Every open subset of an affine variety is itself an affine variety

Question

It seems that I have proved the title claim, but I'm not convinced by my own argument, so can you check where is the error, if one?

Let $X\subset\mathbb{A}^n$ be an affine variety and let $Y$ be an open subset of $X$. I want to prove that $Y$ is itself an affine variety.
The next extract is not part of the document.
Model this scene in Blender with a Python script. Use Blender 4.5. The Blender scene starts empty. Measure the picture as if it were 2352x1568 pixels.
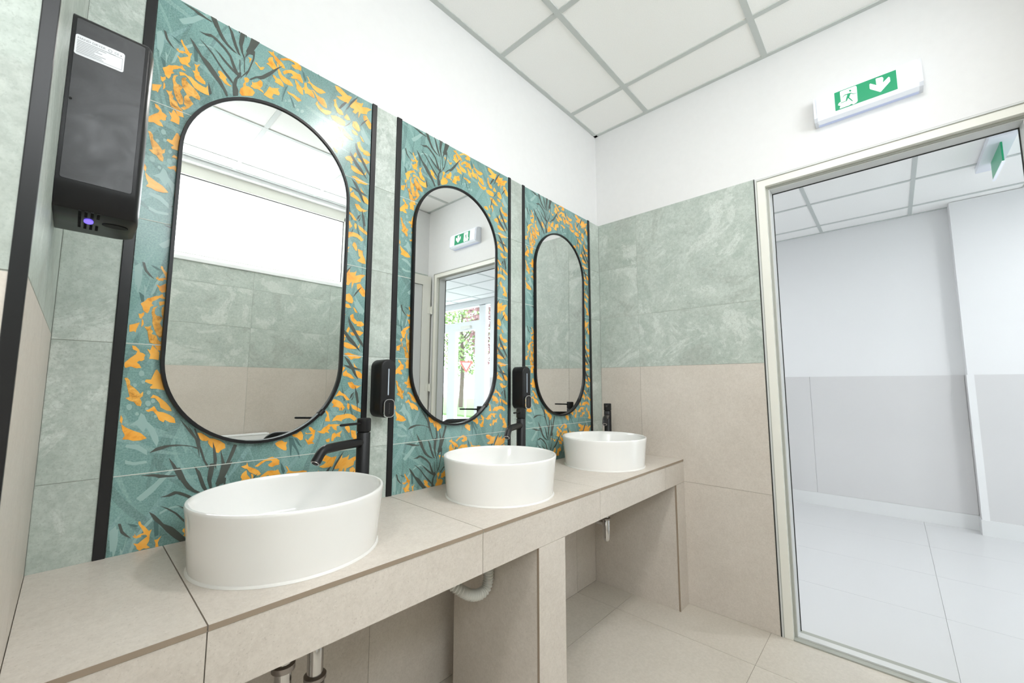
import bpy, bmesh, math, random
from mathutils import Vector, Matrix
random.seed(7)
sc = bpy.context.scene
C = bpy.context.collection
PI = math.pi

# ---------------------------------------------------------------- camera
cam_d = bpy.data.cameras.new('camera'); cam = bpy.data.objects.new('camera', cam_d); C.objects.link(cam)
yaw, pit, rol = (math.radians(v) for v in (43.34807903, 5.71161204, 0.11909494))
fw = Vector((math.cos(yaw)*math.cos(pit), math.sin(yaw)*math.cos(pit), math.sin(pit)))
rt = fw.cross(Vector((0, 0, 1))).normalized(); up = rt.cross(fw)
r2 = rt*math.cos(rol) + up*math.sin(rol); u2 = up*math.cos(rol) - rt*math.sin(rol)
mw = Matrix((( r2.x, u2.x, -fw.x, -2.21593565), (r2.y, u2.y, -fw.y, -1.28970457), (r2.z, u2.z, -fw.z, 1.09341203), (0, 0, 0, 1)))
cam.matrix_world = mw
cam_d.sensor_width = 36.0; cam_d.lens = 936.7076686*36.0/2352
cam_d.shift_x = 14.0479/2352; cam_d.shift_y = 6.60486/2352
cam_d.clip_start = 0.01; cam_d.clip_end = 200
cam_d.dof.use_dof = True; cam_d.dof.focus_distance = 1.15; cam_d.dof.aperture_fstop = 9.0
sc.camera = cam

# ---------------------------------------------------------------- sky, exposure
w = bpy.data.worlds.new('sky'); sc.world = w; w.use_nodes = True
bg = w.node_tree.nodes['Background']; bg.inputs[0].default_value = (0.86, 0.94, 1.0, 1); bg.inputs[1].default_value = 4.0
sc.view_settings.view_transform = 'Standard'; sc.view_settings.look = 'None'
sc.view_settings.gamma = 1.0; sc.view_settings.exposure = 1.22; sc.view_settings.use_curve_mapping = False
sc.cycles.max_bounces = 14; sc.cycles.diffuse_bounces = 8; sc.cycles.glossy_bounces = 6; sc.cycles.transparent_max_bounces = 12
LAMP, WINDOW, HALL = 46.0, 3.3, 49.0      # strengths of the room lamps, the frosted window, the added hall lamps

# ---------------------------------------------------------------- materials
MATS = {}
def L(c): return tuple(c) + (1,) if len(c) == 3 else c
def pbr(name, col, rough=0.5, metal=0.0, coat=0.0, emis=0.0, spec=0.5, ecol=None):
    m = bpy.data.materials.new(name); m.use_nodes = True
    b = m.node_tree.nodes['Principled BSDF']
    b.inputs['Base Color'].default_value = L(col); b.inputs['Roughness'].default_value = rough
    b.inputs['Metallic'].default_value = metal; b.inputs['Coat Weight'].default_value = coat
    b.inputs['Coat Roughness'].default_value = 0.05; b.inputs['Specular IOR Level'].default_value = spec
    if emis: b.inputs['Emission Color'].default_value = L(ecol or col); b.inputs['Emission Strength'].default_value = emis
    MATS[name] = m; return m
class NT:
    def __init__(s, m): s.t = m.node_tree; s.b = s.t.nodes['Principled BSDF']
    def n(s, typ, **kw):
        nd = s.t.nodes.new(typ)
        for k, v in kw.items():
            if k in nd.inputs: nd.inputs[k].default_value = v
            else: setattr(nd, k, v)
        return nd
    def l(s, a, b): s.t.links.new(a, b)
    def pos(s, island=True, scale=(1, 1, 1)):
        g = s.n('ShaderNodeNewGeometry'); mp = s.n('ShaderNodeMapping'); mp.inputs['Scale'].default_value = scale
        s.l(g.outputs['Position'], mp.inputs['Vector'])
        if not island: return mp.outputs[0]
        v = s.n('ShaderNodeVectorMath', operation='SCALE'); v.inputs[0].default_value = (37, 19, 53)
        s.l(g.outputs['Random Per Island'], v.inputs['Scale'])
        a = s.n('ShaderNodeVectorMath', operation='ADD'); s.l(mp.outputs[0], a.inputs[0]); s.l(v.outputs[0], a.inputs[1])
        return a.outputs[0]
    def noise(s, vec, scale, detail=6, rough=0.55, dist=0.0):
        n = s.n('ShaderNodeTexNoise', Scale=scale, Detail=detail, Roughness=rough, Distortion=dist); s.l(vec, n.inputs['Vector']); return n.outputs['Fac']
    def ramp(s, fac, stops):
        r = s.n('ShaderNodeValToRGB'); s.l(fac, r.inputs[0]); e = r.color_ramp.elements
        while len(e) < len(stops): e.new(0.5)
        for q, (p, c) in zip(e, stops): q.position = p; q.color = L(c)
        return r.outputs[0]
    def mix(s, fac, a, b, mode='MIX'):
        m = s.n('ShaderNodeMix', data_type='RGBA', blend_type=mode)
        for sock, v in ((m.inputs[0], fac), (m.inputs[6], a), (m.inputs[7], b)):
            if hasattr(v, 'links'): s.l(v, sock)
            elif isinstance(v, (int, float)): sock.default_value = v
            else: sock.default_value = L(v)
        return m.outputs[2]
    def bump(s, h, st, dist=0.002):
        b = s.n('ShaderNodeBump', Strength=st, Distance=dist); s.l(h, b.inputs['Height']); s.l(b.outputs[0], s.b.inputs['Normal'])
def tex(name, rough, build, **kw):
    m = pbr(name, (.5, .5, .5), rough, **kw); nt = NT(m); nt.l(build(nt), nt.b.inputs['Base Color']); return m

def b_green(t):
    p = t.pos(); big = t.noise(p, 2.6, 9, .66, .6); fine = t.noise(p, 70, 4, .7); mid = t.noise(p, 11, 7, .68, .3)
    c = t.ramp(big, [(.30, (.335, .405, .36)), (.44, (.40, .47, .42)), (.50, (.46, .52, .475)), (.56, (.42, .485, .44)), (.70, (.52, .585, .535))])
    c = t.mix(.45, c, t.ramp(mid, [(.38, (.36, .42, .375)), (.52, (.47, .53, .48)), (.64, (.56, .62, .57))]))
    patch = t.noise(p, 3.4, 12, .72, 1.1)
    c = t.mix(t.ramp(patch, [(.535, (0, 0, 0)), (.575, (.75, .75, .75))]), c, (.63, .68, .635))
    c = t.mix(t.ramp(patch, [(.40, (.7, .7, .7)), (.44, (0, 0, 0))]), c, (.35, .385, .345))
    c = t.mix(.24, c, t.ramp(fine, [(.3, (.20, .225, .20)), (.7, (.72, .78, .73))]))
    gr_ = t.noise(p, 190, 3, .8); c = t.mix(t.ramp(gr_, [(.38, (.45, .45, .45)), (.46, (0, 0, 0))]), c, (.30, .33, .30))
    t.bump(t.mix(.5, mid, fine), .25, .0015); return c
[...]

Since $Y$ is open by assumption, it must have the form $Y=X-Z$, where $Z$ is a closed subset of $X$, say $Z=V(f_1,\ldots,f_m)$ where $f_j\in k[X_1,\ldots,X_n]$. Putting $D(f_j):=X-V(f_j)$ we find that $Y=D(f_1)\cup\ldots\cup D(f_m)$. Suppose that $X$ is defined by equations: $g_1=\ldots=g_k=0$. For every $j=1,\ldots,m$ let $Z_j\subset\mathbb{A}^{n+1}$ be the variety defined by the equations: $g_1=\ldots g_k=0 ; f_jX_{n+1}-1=0$. Then the map $(X_1,\ldots,X_{n+1})\longmapsto (X_1,\ldots,X_n)$ is an isomorphism between $Z_j$ and $D(f_j)$, which proves that $D(f_j)$ is closed, hence also the finite union $\bigcup_j D(f_j)$ is closed.

Answer 1

As indicated in the comments above, the statement is false. Hoot points out that your error is that $D(f_j)$ is not in general closed. One has to remember that being closed is a relative property, it is not something preserved under isomorphism. Take any $U \subset X$ open but not closed, and consider the inclusion map $U \hookrightarrow X$. $U$ is closed in the domain (namely, $U$), and the map is an isomorphism onto its image, but $U$ is not closed in $X$.